Experimental and Numerical Investigation on Seismic Performance of RC Exterior Beam-Column Joints with Slabs

Abstract

The effect of a cast-in-place slab on the beam-column joint at beam ends in reinforced concrete (RC) structures under earthquake attacks has not been fully understood, and therefore, it is not manifestly addressed to some of the design criteria or specifications. Consequently, the contribution of slab to the seismic resistance of structures is often ignored or just included in an approximate manner. In this study, the experiment of two 1/2-scaled exterior beam-column joints without slabs and three 1/2-scaled joints with slabs under the combination of quasi-static repeated cyclic loading and constant axial force was carried out to investigate the effect of the cast-in-place slab on the seismic performance of exterior beam-column joints. The results show that for specimens EBCJ1 and EBCJ2 without slab, the decline was approximately 5%, while for specimens EBCSJ1 and EBCSJ3, the decline in the load is obvious and approximately more than 10%. For specimen EBCSJ2, which exhibited a slightly different behavior in the hysteresis curves, the maximum carrying capacity reached at the displacement of 70 mm during the first cycle.
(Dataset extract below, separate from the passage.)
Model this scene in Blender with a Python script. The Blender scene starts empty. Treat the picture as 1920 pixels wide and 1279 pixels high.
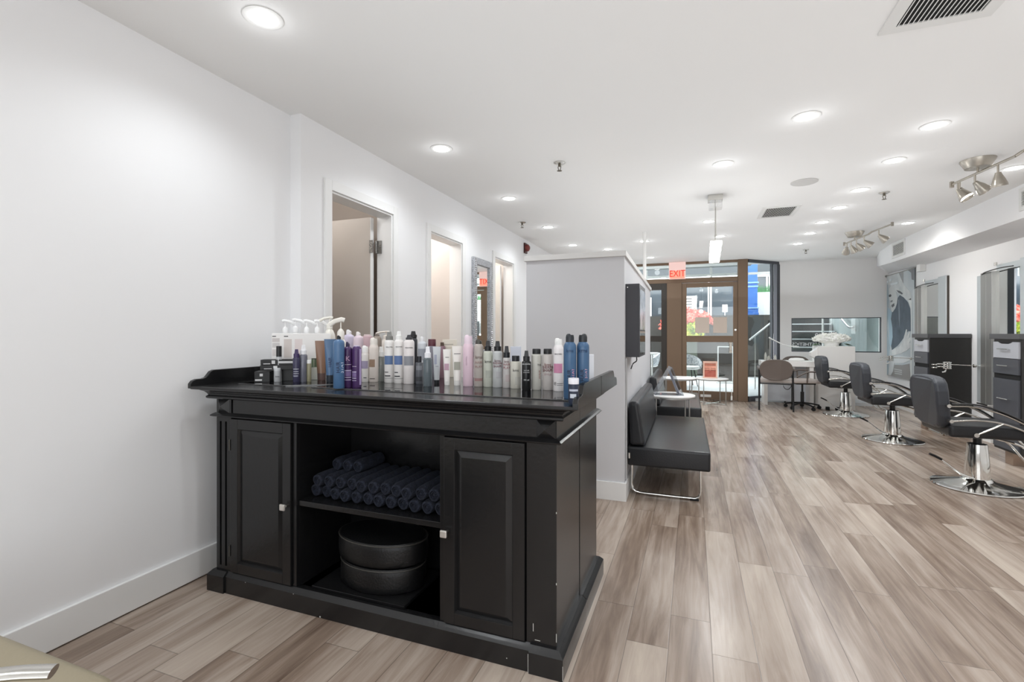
import bpy, bmesh, math, random
from mathutils import Vector, Matrix
PI = math.pi
R = math.radians
random.seed(7)
scene = bpy.context.scene
COL = scene.collection

# ------------------------------------------------------------------ camera, sky, exposure
CAMH = 1.2
YAW = math.atan(340 / 905.0)
CS, SN = math.cos(YAW), math.sin(YAW)
cam_data = bpy.data.cameras.new('camera')
cam_data.sensor_width = 36.0
cam_data.lens = 905.0 / 1920.0 * 36.0
cam_data.shift_y = -(639.5 - 626.0) / 1920.0
cam_data.clip_start = 0.05
cam = bpy.data.objects.new('camera', cam_data)
cam.location = (0, 0, CAMH)
cam.rotation_euler = (R(90), 0, YAW)
COL.objects.link(cam)
scene.camera = cam

world = bpy.data.worlds.new('world')
scene.world = world
world.use_nodes = True
wbg = world.node_tree.nodes['Background']
wbg.inputs['Color'].default_value = (0.95, 0.97, 1.0, 1)
wbg.inputs['Strength'].default_value = 5.2

scene.view_settings.view_transform = 'Standard'
scene.view_settings.look = 'None'
scene.view_settings.exposure = 0.5
scene.view_settings.gamma = 1.0
scene.view_settings.use_curve_mapping = False
scene.cycles.use_denoising = True
scene.cycles.max_bounces = 12
scene.cycles.diffuse_bounces = 6
scene.cycles.glossy_bounces = 6
scene.cycles.transparent_max_bounces = 16
scene.cycles.sample_clamp_indirect = 6.0
scene.cycles.caustics_reflective = False
scene.cycles.caustics_refractive = False

SPOT_W = 18.5        # each recessed lamp
GLOW_W = 0.22         # added point light under each recessed lamp, spilling onto the ceiling
CZ = 2.52            # ceiling height


def plan(u, v, z=0.0):
    "point of the photograph -> x, y on the horizontal plane z (used once, to read positions off the photograph)"
    d = (CAMH - z) * 905.0 / (v - 626.0)
    r = (u - 960.0) * d / 905.0
    return (r * CS - d * SN, r * SN + d * CS)


def depth(x, y):
    return -x * SN + y * CS


UP = bpy.data.lights.new('ceiling_fill', 'AREA')  # added upward fill light for the ceiling, not a lamp of the salon
UP.shape = 'RECTANGLE'
UP.size, UP.size_y = 3.9, 10.4
UP.energy = 34.0
UP.color = (0.91, 0.96, 1.0)
up = bpy.data.objects.new('ceiling_fill', UP)
up.location = (0.4, 4.6, 1.85)
up.rotation_euler = (PI, 0, 0)
COL.objects.link(up)

BK = bpy.data.lights.new('rear_fill', 'AREA')  # added fill light behind the camera for surfaces facing it
BK.shape = 'RECTANGLE'
BK.size, BK.size_y = 3.6, 1.9
BK.energy = 38.0
BK.color = (0.91, 0.96, 1.0)
bk = bpy.data.objects.new('rear_fill', BK)
bk.location = (0.4, -2.5, 1.35)
bk.rotation_euler = (R(90), 0, 0)
COL.objects.link(bk)

# ------------------------------------------------------------------ materials
def s2l(c):
    return tuple(((x / 255.0) / 12.92 if x / 255.0 <= 0.04045 else ((x / 255.0 + 0.055) / 1.055) ** 2.4) for x in c)


MATS = {}


def mat(name, rgb=(200, 200, 200), rough=0.5, metal=0.0, emit=None, estr=0.0, trans=0.0, ior=1.45, spec=0.5, bump=None, alpha=1.0, var=None):
    if name in MATS:
        return MATS[name]
    m = bpy.data.materials.new(name)
    m.use_nodes = True
    nt = m.node_tree
    b = nt.nodes['Principled BSDF']
    b.inputs['Base Color'].default_value = (*s2l(rgb), 1)
    b.inputs['Roughness'].default_value = rough
    b.inputs['Metallic'].default_value = metal
    b.inputs['IOR'].default_value = ior
    b.inputs['Specular IOR Level'].default_value = spec
    b.inputs['Transmission Weight'].default_value = trans
    if emit:
        b.inputs['Emission Color'].default_value = (*s2l(emit), 1)
        b.inputs['Emission Strength'].default_value = estr
    tc = nt.nodes.new('ShaderNodeTexCoord')
    if var:
        sc, rgb2 = var
        n = nt.nodes.new('ShaderNodeTexNoise')
        n.inputs['Scale'].default_value = sc
        n.inputs['Detail'].default_value = 4
        r = nt.nodes.new('ShaderNodeValToRGB')
        r.color_ramp.elements[0].position = 0.35
        r.color_ramp.elements[1].position = 0.65
        r.color_ramp.elements[0].color = (*s2l(rgb), 1)
        r.color_ramp.elements[1].color = (*s2l(rgb2), 1)
        nt.links.new(tc.outputs['Object'], n.inputs['Vector'])
        nt.links.new(n.outputs['Fac'], r.inputs['Fac'])
        nt.links.new(r.outputs['Color'], b.inputs['Base Color'])
    if bump:
        sc, st = bump
        n = nt.nodes.new('ShaderNodeTexNoise')
        n.inputs['Scale'].default_value = sc
        n.inputs['Detail'].default_value = 3
        bp = nt.nodes.new('ShaderNodeBump')
        bp.inputs['Strength'].default_value = st
        bp.inputs['Distance'].default_value = 0.01
        nt.links.new(tc.outputs['Object'], n.inputs['Vector'])
        nt.links.new(n.outputs['Fac'], bp.inputs['Height'])
        nt.links.new(bp.outputs['Normal'], b.inputs['Normal'])
    MATS[name] = m
    return m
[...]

The cast-in-place slab has different effects on the failure mechanism and load transfer mechanism of the exterior beam-column joint, which depends on the column-beam moment strength ratio in the loading protocol. The slab has a positive effect on the energy dissipation capacity of the joint but has a negative effect on the load carrying capacity. In addition, finite element (FE) analysis of the tested specimens was conducted. The FE numerical models were established based on the construction information and loading conditions from the experiment and then validated by comparing them with the experimental observation.